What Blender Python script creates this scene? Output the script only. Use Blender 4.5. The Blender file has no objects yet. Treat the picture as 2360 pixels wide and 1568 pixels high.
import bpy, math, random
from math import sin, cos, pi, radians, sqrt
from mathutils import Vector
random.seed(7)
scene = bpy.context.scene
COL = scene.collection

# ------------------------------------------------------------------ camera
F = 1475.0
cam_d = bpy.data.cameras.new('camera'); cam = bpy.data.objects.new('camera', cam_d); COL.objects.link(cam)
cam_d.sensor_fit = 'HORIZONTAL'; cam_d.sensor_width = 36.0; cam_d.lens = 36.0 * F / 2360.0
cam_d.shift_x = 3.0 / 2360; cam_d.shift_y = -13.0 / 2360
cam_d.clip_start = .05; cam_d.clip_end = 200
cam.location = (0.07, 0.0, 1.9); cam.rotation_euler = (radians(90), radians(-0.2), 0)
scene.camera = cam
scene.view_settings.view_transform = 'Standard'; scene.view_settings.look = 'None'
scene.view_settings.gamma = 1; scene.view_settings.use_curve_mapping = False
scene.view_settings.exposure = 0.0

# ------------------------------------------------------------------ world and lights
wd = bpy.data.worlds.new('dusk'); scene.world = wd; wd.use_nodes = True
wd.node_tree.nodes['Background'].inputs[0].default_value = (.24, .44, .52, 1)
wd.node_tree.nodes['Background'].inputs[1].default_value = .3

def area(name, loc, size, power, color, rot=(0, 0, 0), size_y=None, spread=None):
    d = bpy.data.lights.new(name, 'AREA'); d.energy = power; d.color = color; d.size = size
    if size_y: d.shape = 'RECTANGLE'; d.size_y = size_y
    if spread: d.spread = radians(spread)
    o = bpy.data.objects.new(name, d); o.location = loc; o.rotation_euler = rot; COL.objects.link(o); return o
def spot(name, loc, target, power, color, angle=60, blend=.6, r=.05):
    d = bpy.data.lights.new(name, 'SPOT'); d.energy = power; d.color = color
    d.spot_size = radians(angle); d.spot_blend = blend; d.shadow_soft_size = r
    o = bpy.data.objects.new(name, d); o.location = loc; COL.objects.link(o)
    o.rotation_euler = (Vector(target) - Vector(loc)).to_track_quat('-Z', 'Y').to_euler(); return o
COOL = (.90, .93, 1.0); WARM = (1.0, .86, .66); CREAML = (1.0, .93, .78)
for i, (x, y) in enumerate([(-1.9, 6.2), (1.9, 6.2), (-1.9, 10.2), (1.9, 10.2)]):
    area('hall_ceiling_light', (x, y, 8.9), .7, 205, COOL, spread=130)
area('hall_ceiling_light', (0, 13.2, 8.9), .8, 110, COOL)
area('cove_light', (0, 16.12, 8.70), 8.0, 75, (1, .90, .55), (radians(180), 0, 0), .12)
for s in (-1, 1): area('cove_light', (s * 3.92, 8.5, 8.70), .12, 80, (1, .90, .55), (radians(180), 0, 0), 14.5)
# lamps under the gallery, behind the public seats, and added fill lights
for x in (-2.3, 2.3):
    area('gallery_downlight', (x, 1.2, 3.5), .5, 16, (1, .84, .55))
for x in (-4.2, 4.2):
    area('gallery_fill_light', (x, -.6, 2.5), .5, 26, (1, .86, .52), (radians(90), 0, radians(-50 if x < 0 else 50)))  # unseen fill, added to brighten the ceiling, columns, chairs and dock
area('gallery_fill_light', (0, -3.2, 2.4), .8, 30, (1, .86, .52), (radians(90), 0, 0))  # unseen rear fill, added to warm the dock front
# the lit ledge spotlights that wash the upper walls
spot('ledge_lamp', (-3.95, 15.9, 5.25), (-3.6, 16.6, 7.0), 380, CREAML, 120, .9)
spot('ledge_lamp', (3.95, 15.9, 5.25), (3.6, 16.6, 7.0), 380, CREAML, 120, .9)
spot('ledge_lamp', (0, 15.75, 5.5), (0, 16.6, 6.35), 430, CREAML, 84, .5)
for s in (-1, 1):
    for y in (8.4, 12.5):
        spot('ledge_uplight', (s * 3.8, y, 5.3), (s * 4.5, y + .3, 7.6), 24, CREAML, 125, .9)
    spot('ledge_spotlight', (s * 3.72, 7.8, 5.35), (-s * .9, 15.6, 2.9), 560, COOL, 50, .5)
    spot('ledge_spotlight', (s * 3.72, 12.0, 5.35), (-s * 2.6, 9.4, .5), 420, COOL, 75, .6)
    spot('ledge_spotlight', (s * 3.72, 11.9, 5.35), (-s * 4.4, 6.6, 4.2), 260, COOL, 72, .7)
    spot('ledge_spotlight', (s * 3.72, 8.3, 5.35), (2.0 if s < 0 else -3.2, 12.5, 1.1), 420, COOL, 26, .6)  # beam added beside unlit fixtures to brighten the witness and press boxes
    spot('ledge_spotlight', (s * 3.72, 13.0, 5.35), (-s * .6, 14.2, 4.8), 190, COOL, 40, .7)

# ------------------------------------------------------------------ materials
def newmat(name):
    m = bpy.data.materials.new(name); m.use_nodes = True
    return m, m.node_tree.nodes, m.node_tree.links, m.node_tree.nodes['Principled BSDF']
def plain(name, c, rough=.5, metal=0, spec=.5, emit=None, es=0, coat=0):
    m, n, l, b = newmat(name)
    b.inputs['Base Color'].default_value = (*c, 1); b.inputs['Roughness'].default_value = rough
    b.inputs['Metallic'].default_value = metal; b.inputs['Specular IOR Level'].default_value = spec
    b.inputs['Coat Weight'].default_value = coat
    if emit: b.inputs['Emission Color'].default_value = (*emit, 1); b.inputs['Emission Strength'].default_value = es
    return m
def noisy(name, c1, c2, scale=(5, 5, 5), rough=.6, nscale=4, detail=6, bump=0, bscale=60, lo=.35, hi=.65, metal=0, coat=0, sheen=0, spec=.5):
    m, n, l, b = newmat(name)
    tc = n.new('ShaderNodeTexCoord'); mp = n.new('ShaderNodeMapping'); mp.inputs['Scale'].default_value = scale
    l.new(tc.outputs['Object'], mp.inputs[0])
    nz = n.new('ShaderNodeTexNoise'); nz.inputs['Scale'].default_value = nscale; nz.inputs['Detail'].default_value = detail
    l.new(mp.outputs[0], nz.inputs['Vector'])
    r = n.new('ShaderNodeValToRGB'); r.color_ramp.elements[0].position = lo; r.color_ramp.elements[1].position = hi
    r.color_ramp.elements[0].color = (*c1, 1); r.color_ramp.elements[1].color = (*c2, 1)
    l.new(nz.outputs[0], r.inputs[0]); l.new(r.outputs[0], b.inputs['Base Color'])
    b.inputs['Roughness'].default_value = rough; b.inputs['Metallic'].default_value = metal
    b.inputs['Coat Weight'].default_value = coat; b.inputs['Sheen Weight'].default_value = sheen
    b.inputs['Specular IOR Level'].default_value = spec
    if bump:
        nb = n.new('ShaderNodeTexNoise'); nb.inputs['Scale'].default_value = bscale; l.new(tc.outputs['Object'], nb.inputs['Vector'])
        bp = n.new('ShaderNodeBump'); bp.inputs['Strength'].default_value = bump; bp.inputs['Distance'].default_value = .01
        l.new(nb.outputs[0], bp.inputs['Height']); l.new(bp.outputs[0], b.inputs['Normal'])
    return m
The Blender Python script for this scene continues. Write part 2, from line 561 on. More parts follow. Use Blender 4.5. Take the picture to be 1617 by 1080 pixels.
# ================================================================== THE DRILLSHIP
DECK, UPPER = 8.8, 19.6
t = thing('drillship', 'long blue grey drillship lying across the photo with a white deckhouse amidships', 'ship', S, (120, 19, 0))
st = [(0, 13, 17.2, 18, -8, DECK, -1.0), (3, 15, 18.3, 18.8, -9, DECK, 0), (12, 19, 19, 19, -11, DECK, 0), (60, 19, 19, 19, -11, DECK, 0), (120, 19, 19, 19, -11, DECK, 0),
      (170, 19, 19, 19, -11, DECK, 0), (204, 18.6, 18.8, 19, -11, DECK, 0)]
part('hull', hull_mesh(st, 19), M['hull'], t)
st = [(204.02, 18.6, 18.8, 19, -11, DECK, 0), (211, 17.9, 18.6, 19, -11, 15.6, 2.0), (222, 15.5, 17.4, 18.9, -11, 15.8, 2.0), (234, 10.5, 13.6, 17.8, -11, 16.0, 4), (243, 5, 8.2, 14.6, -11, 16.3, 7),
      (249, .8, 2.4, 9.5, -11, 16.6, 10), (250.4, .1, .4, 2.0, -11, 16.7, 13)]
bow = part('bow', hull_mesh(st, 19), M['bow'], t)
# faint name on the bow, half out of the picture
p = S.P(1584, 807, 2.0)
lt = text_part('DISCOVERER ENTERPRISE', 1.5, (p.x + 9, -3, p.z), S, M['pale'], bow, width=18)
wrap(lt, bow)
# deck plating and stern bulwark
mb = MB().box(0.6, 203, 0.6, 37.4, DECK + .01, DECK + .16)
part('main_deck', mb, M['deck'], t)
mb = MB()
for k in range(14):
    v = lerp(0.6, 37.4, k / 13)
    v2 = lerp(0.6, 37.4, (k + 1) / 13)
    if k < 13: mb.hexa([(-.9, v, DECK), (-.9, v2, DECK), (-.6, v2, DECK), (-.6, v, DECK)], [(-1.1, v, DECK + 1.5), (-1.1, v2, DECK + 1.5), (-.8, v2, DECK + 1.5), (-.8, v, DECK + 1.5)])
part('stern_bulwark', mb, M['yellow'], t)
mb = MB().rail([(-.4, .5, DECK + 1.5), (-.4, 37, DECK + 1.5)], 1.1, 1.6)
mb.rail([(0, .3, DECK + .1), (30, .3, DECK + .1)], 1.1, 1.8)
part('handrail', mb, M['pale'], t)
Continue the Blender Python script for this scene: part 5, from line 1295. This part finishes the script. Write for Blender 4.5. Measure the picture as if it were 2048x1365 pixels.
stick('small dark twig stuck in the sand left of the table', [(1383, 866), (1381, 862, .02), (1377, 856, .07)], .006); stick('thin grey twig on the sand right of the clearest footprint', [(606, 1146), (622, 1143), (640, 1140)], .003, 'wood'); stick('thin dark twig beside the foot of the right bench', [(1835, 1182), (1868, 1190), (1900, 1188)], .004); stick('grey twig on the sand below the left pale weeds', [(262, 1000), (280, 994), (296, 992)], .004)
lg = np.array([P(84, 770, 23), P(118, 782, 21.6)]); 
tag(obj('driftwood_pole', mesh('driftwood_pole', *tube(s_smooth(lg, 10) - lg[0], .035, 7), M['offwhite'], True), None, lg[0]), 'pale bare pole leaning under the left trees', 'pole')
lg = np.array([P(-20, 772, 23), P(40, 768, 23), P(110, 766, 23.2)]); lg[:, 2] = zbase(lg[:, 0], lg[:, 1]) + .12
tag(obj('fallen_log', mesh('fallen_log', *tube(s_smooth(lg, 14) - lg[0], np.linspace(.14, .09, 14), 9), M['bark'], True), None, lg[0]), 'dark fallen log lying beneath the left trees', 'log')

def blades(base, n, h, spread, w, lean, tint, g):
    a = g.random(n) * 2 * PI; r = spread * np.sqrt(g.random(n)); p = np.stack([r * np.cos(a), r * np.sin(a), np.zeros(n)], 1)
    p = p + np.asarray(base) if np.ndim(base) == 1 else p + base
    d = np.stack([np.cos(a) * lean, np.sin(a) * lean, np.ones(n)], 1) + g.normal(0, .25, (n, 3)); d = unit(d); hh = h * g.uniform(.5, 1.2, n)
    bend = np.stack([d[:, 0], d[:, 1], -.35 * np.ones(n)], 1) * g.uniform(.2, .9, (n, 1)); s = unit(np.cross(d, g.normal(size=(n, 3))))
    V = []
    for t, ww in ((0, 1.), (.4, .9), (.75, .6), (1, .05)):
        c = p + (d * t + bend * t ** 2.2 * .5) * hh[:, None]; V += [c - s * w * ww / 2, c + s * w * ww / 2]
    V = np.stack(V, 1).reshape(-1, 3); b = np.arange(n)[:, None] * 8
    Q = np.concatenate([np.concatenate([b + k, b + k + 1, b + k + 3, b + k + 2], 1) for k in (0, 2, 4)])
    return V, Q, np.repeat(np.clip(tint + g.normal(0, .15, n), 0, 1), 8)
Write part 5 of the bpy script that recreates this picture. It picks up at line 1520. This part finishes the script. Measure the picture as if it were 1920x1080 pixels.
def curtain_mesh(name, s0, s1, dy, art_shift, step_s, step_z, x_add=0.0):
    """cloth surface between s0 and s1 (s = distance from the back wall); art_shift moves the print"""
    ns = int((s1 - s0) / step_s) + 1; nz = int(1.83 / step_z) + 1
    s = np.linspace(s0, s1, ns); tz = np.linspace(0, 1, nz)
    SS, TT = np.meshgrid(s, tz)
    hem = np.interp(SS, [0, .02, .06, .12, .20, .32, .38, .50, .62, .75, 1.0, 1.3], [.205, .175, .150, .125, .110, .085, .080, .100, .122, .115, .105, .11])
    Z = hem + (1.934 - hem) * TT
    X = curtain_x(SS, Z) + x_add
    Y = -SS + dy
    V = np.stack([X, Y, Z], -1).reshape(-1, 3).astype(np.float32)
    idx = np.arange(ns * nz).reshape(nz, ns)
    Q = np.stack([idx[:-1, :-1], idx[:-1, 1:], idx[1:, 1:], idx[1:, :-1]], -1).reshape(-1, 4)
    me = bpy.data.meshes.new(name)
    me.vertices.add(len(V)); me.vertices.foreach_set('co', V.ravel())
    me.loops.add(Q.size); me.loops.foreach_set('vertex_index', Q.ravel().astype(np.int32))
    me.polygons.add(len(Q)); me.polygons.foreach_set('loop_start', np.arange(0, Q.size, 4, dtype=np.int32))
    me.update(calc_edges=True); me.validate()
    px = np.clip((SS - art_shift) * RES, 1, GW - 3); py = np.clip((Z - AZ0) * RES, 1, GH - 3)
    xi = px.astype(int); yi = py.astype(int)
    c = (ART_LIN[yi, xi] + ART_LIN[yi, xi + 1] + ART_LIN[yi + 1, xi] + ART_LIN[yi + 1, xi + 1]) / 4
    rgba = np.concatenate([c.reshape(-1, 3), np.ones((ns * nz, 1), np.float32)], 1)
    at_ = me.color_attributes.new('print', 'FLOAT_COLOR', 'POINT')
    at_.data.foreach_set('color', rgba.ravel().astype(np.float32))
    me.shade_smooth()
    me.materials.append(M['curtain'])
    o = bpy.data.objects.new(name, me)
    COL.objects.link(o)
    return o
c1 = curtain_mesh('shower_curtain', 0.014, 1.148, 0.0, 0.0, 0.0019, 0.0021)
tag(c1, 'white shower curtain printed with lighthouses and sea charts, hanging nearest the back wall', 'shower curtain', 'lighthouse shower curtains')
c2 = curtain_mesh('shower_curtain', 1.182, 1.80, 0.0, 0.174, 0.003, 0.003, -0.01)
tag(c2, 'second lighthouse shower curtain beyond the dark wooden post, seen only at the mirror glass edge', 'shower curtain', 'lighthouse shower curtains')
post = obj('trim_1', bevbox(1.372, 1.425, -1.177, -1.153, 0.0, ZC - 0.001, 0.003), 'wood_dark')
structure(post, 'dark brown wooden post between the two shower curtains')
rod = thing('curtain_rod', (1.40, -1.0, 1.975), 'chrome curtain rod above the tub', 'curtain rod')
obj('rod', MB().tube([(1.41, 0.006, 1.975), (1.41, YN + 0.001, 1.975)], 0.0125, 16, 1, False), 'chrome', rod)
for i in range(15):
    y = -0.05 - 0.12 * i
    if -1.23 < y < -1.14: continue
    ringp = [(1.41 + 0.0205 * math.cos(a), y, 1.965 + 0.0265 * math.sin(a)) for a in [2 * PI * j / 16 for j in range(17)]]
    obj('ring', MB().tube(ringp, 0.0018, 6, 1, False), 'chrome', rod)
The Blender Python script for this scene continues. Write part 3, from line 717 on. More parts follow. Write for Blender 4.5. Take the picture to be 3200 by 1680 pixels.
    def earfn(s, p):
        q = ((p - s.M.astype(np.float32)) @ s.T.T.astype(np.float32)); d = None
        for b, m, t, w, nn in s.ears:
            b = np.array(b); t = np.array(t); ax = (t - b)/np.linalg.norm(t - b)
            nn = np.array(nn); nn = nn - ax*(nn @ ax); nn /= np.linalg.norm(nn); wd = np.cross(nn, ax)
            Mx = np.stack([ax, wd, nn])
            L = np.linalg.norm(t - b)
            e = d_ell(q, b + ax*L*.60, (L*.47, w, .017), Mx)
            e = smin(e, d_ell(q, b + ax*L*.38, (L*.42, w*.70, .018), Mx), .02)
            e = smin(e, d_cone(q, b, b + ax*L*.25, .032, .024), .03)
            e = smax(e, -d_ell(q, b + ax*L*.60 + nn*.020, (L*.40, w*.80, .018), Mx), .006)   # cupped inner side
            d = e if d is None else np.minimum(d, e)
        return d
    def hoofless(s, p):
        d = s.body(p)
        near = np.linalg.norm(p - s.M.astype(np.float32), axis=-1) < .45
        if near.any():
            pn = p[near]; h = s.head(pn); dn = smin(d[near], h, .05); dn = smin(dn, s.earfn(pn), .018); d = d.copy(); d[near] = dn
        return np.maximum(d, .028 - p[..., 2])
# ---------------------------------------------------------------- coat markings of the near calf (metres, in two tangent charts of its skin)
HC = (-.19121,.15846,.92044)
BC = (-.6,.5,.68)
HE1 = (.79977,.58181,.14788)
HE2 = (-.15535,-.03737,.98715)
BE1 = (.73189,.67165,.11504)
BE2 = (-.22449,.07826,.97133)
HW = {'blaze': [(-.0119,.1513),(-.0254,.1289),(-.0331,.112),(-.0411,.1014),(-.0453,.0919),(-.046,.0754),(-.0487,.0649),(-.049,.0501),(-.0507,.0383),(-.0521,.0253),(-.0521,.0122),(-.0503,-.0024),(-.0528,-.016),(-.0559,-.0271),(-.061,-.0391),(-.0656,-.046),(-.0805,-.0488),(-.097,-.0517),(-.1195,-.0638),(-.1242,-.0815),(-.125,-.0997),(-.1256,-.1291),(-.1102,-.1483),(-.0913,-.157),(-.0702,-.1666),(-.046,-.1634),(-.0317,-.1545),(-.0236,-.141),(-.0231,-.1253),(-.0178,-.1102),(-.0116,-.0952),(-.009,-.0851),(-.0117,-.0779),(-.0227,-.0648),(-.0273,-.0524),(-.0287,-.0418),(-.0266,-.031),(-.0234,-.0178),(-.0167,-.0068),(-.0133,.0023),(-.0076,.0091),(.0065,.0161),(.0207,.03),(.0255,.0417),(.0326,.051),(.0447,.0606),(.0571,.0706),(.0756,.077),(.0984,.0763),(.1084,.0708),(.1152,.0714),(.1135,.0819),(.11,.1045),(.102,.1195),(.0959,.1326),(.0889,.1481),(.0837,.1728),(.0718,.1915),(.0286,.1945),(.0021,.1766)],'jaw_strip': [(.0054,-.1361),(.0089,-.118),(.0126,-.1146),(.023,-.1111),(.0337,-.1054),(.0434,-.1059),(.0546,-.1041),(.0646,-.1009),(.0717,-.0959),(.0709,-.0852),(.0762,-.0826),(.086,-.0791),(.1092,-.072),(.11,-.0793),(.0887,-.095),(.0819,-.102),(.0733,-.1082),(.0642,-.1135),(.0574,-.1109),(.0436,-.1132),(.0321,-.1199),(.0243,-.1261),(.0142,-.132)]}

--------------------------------

Print, please, the lines from the first line of the material through the line that contains "COL = scene.collection", exactly as written and with nothing added.

What Blender Python script creates this scene? Output the script only. Use Blender 4.5. The Blender file has no objects yet. Treat the picture as 2360 pixels wide and 1568 pixels high.
import bpy, math, random
from math import sin, cos, pi, radians, sqrt
from mathutils import Vector
random.seed(7)
scene = bpy.context.scene
COL = scene.collection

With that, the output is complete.